鬪雞神社は通称「権現さん」と呼ばれ、御祭神の中に熊野三山(熊野本宮大社・熊野速玉大社・熊野那智大社)を勧請した、三山御参詣に替えるという三山の別宮的存在です。昔から熊野信仰の一翼を負っていました。

鬪雞神社の由来

鬪雞神社の名は平家物語壇ノ浦合戦の鶏合せの故事に由来します。源氏と平氏の双方より熊野水軍の援軍を要請された武蔵坊弁慶の父であると伝えられる熊野別当・湛増(たんぞう)が、どちらに味方をするかの神意を確認するため、神社本殿の前で赤を平氏、白を源氏に見立てた紅白7羽の鶏を闘わせました。
すると、ことごとく白(源氏)の鶏が勝利したため、源氏に加勢することを決め、熊野水軍200隻を出陣させました。熊野水軍の加勢が合戦の勝敗に結びついたともいわれます。
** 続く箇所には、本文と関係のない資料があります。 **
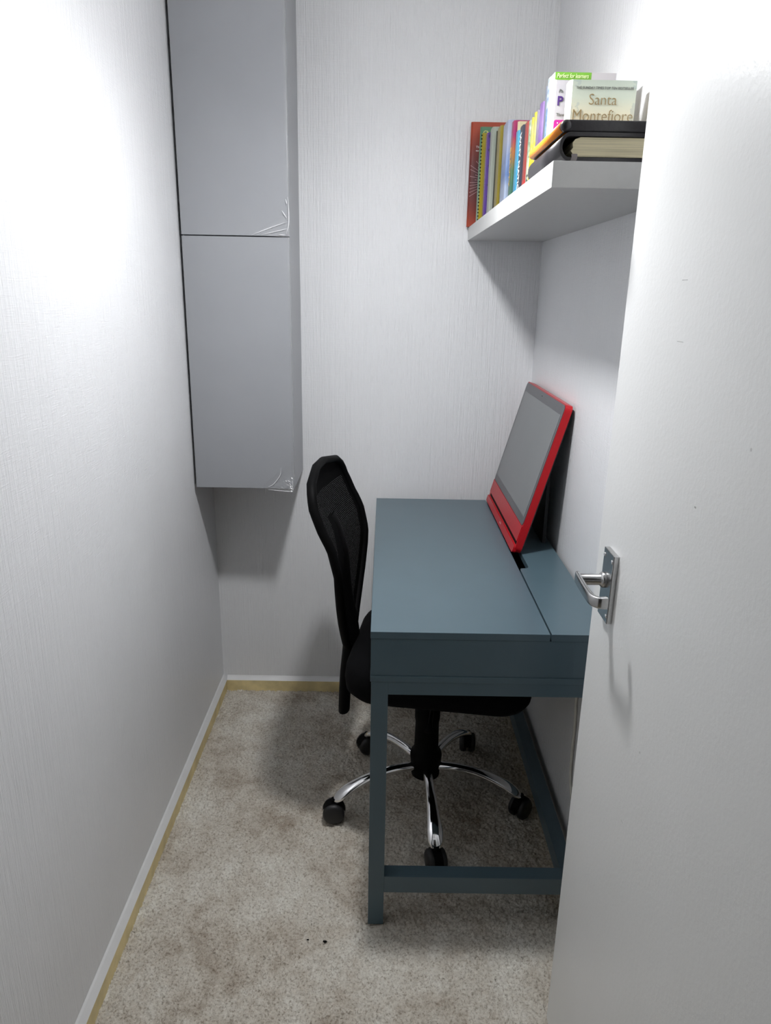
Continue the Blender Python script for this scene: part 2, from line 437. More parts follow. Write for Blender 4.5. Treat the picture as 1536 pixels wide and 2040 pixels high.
# ------------------------------------------------------------------ pendant lamp, just above the frame
def lamp():
    L = empty('pendant_lamp', (LAMP.x, LAMP.y, CEIL), 'small round pendant lamp with an added fill light on top, hanging from the ceiling', 'lamp')
    z0 = LAMP.z - CEIL; R_ = 0.050
    def dome(za, hgt): return [(R_ * math.cos(math.radians(a)), za + hgt * math.sin(math.radians(a))) for a in (0, 10, 20, 32, 45, 58, 70, 81, 88.5)]
    b = bmesh.new(); bm_lathe(b, dome(z0 + 0.004, -0.013), 36)
    from_bm('lower_diffuser', b, MAT['bulb'], L, True)
    b = bmesh.new(); bm_lathe(b, dome(z0 + 0.016, 0.016), 36)
    from_bm('fill_uplight', b, MAT['fill_up'], L, True)  # upward emitter added to lift the ceiling bounce and upper-wall light
    b = bmesh.new(); bm_lathe(b, [(0.049, z0 + 0.0035), (0.0515, z0 + 0.004), (0.0515, z0 + 0.016), (0.049, z0 + 0.0165)], 36)
    from_bm('lamp_rim', b, MAT['white_paint'], L, True)
    b = bmesh.new(); bm_lathe(b, [(0.003, z0 + 0.028), (0.003, -0.02)], 10)
    from_bm('cord', b, MAT['cord_white'], L, True)
    b = bmesh.new(); bm_lathe(b, [(0.008, -0.03), (0.035, -0.022), (0.04, -0.002), (0.04, 0.0)], 24)
    from_bm('ceiling_rose', b, MAT['white_paint'], L, True)
lamp()

# ------------------------------------------------------------------ tall grey wall cabinet
def cabinet():
    x0, x1, yf, zb, zg, zt = XL + 0.006, XL + 0.3085, 0.7993, 0.8437, 1.5704, 2.297
    C = empty('wall_cabinet', (x0, YB, zb), 'tall grey two door wall cabinet hung in the left corner', 'cabinet')
    o = Vector((x0, YB, zb)); td = 0.018
    def P(v): return Vector(v) - o
    b = bmesh.new(); bm_box(b, P((x0 + 0.001, yf + td + 0.003, zb)), P((x1, YB, zt)), 0.0008, 1)
    from_bm('cabinet_body', b, MAT['cab_grey'], C)
    b = bmesh.new(); bm_box(b, P((x0 + 0.006, yf + td, zb + 0.004)), P((x1 - 0.004, yf + td + 0.0031, zt - 0.004)))
    from_bm('door_gap_shade', b, MAT['cab_dark'], C)  # dark filler; the shade of the door gap is put into its colour
    for k, (a, c) in enumerate(((zb + 0.0005, zg - 0.0014), (zg + 0.0014, zt))):
        b = bmesh.new(); bm_box(b, P((x0 + 0.0025, yf, a)), P((x1 - 0.0005, yf + td, c)), 0.0012, 2)
        d = from_bm('cabinet_door', b, MAT['cab_grey'], C)
        d['label'] = ('upper grey cabinet door with loose protective film at its lower corner', 'lower grey cabinet door with crumpled film at its lower corner')[1 - k]
        film(d, P((x1, yf, a)), k)
        # film lapped round the free edge of the door
        b = bmesh.new(); n = 60
        rows = []
        for i in range(n + 1):
            z = a + (c - a) * i / n - o.z
            wv = 0.0005 + 0.0011 * abs(math.sin(i * 1.7) * math.sin(i * 0.37 + k)) + (0.0012 if i % 17 == 3 else 0)
            rows.append([b.verts.new((x1 - o.x - 0.007, yf - o.y - 0.0004, z)), b.verts.new((x1 - o.x - 0.0005, yf - o.y - wv, z)), b.verts.new((x1 - o.x + wv, yf - o.y + 0.002, z)), b.verts.new((x1 - o.x + 0.0003, yf - o.y + 0.010, z))])
        for r, s in zip(rows, rows[1:]):
            for j in range(3): b.faces.new((r[j], r[j + 1], s[j + 1], s[j]))
        f = from_bm('edge_film', b, MAT['film'], d); f['label'] = 'clear film wrapped over the door edge'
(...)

境内の一角にはその様子を再現した湛増と弁慶像があり、2羽の鶏像は本殿を見守っています。

鬪雞神社のご紹介

文化財のご紹介

社殿六棟である、西殿、本殿、上殿、中殿、下殿、八百萬殿が国重要文化財に指定されました。
本殿と上殿は熊野造り、西殿は入り母屋造り、中殿と下殿は流造り、八百萬殿は春日造りで多様な建築様式が東西一列に並びます。鳥居の奥で様々な曲線を描く屋根の勾配が重なり合い、不思議な調和を形づくっています。各社殿の建立年代が明らかで、軸部の技法的特徴や細部意匠に地方的特色を備えており紀南地方における近世社寺建築の展開を理解する上で高い価値を有しています。熊野三山で成立した伝統的な社殿の配置ではあるものの、六棟が一直線に並ぶ姿を保っているのは和歌山県内では鬪雞神社のみで、全国でも貴重であって紀南を代表する神社建築です。

国重要文化財である社殿六棟

市天然記念物である2本の楠の木

社務所近くにある藤巌神社の鳥居のそばにある楠の木は樹齢1200年で、市天然記念物に指定されています。延命長寿・無病息災の信仰があり、また、楠の葉を歯痛の患部につけると平癒するという歯痛治癒の信仰があります。また忠魂慰霊碑側の大楠は樹齢800年で2本の木は田辺市の市天然記念物になっています。